A senior EU official has issued a blunt warning to the UK that it cannot solve the Irish border issue by making the so-called backstop guarantee on avoiding a hard border a UK-wide solution.

The senior official also flatly ruled out the new British proposal to make a backstop time-limited, and warned that time was running out for the UK to produce a legally operable text on the Irish protocol.

There was also a sharp warning that the Irish solution must involve full alignment of EU rules on goods, standards and regulations for Northern Ireland in order to avoid a hard border, and not just alignment on customs.

The dismissal follows intense speculation and debate over the British Prime Minister's latest attempt to forge a common position in her cabinet on Ireland and on the UK's future customs relationship with the EU.

Today's intervention by a senior EU official effectively scuppers the UK's latest gambit on the Irish border.

The senior official said: "What we need to have is the recognition that the backstop has to be Northern Ireland specific. 

"We have to do away with the fantasy that there is an all-UK solution to that."

The latest approach from London is that the Irish border solution would be found by Britain temporarily applying the backstop - agreed in the Joint Report last December - to the UK as a whole.

The idea is that the backstop would be both UK-wide and temporary, with the UK deciding to align itself with the EU's common external tariff and its customs regulations for an extended period beyond the two year transition phase.

The idea would be that as technology improves, and the EU and UK strike a long term trade deal, there would be no need for a hard border.

However, this was flatly dismissed by the senior EU source, who said: "Let me make it very clear. The regulatory alignment option is not available on an all-UK basis because it would amount to selective participation in the single market, and we would need to understand the rules on the backstop for the customs dimension, which cannot be time limited."

Essentially the EU is arguing that for the UK to try to avail of the backstop on a UK-wide basis would amount to cherry picking.

The official made it clear that the British government was attempting to address the Irish backstop through the future trade relationship, when these were two separate things.

"We need to have a clearer understanding, or we need to have, ideally, agreement on the customs arrangement in the backstop which is to be looked at separately from the future EU-UK customs relationship," the official said.

"We need to have recognition that regulatory alignment for Northern Ireland is the key to avoiding a border.  And we need to have made progress on the drafting of the protocol."

The Joint Report agreed between the EU and UK last December was fleshed out in a draft legal text in February.

The text will go on to form the overall Withdrawal Treaty which guides the UK out of the EU.

It contained a fifteen paragraph Irish protocol which, in the draft, foresees the territory of Northern Ireland remaining part of the EU's customs territory, and the full alignment of the rules of the single market for goods applying in Northern Ireland.
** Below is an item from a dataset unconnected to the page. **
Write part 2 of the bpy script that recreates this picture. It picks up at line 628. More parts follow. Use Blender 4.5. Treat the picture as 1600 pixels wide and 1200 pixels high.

The text was immediately denounced by Theresa May and the DUP.

The official said that EU negotiators were open to an alternative text from London.

"We have always said we are open to alternative drafting from the UK. We only have one benchmark and that is, does the suggestion address the issue of the border while respecting the integrity of the single market and customs union?

"That is our benchmark.  We will look at any drafting. So far we haven't got any. Progress at this stage seems illusive, and substantive progress even more so."

The official warned that progress was needed by June, and sharply hinted that the UK had to come forward with legal texts, rather than proposals that dealt with the EU-UK future relationship.

"On Ireland we need substantive progress in June because we are running out of time," the official said. "We need to draw up a legally settled solution in the Withdrawal Agreement by October. Here we need to work notably on the key issues of avoiding a border, [and] regulatory alignment which has to be Northern Ireland specific."

There was also a warning that the backstop had to be permanent.

"We pointed out [to British negotiators] that what they seem to be discussing will not address the issues linked to the border, and that of course, a backstop that would be strictly time-limited, would defeat the purpose of the backstop."

Meanwhile, speaking in Belfast today, the British Labour leader Jeremy Corbyn said his party will not support a Brexit deal that results in the re-imposition of a hard border on the island of Ireland.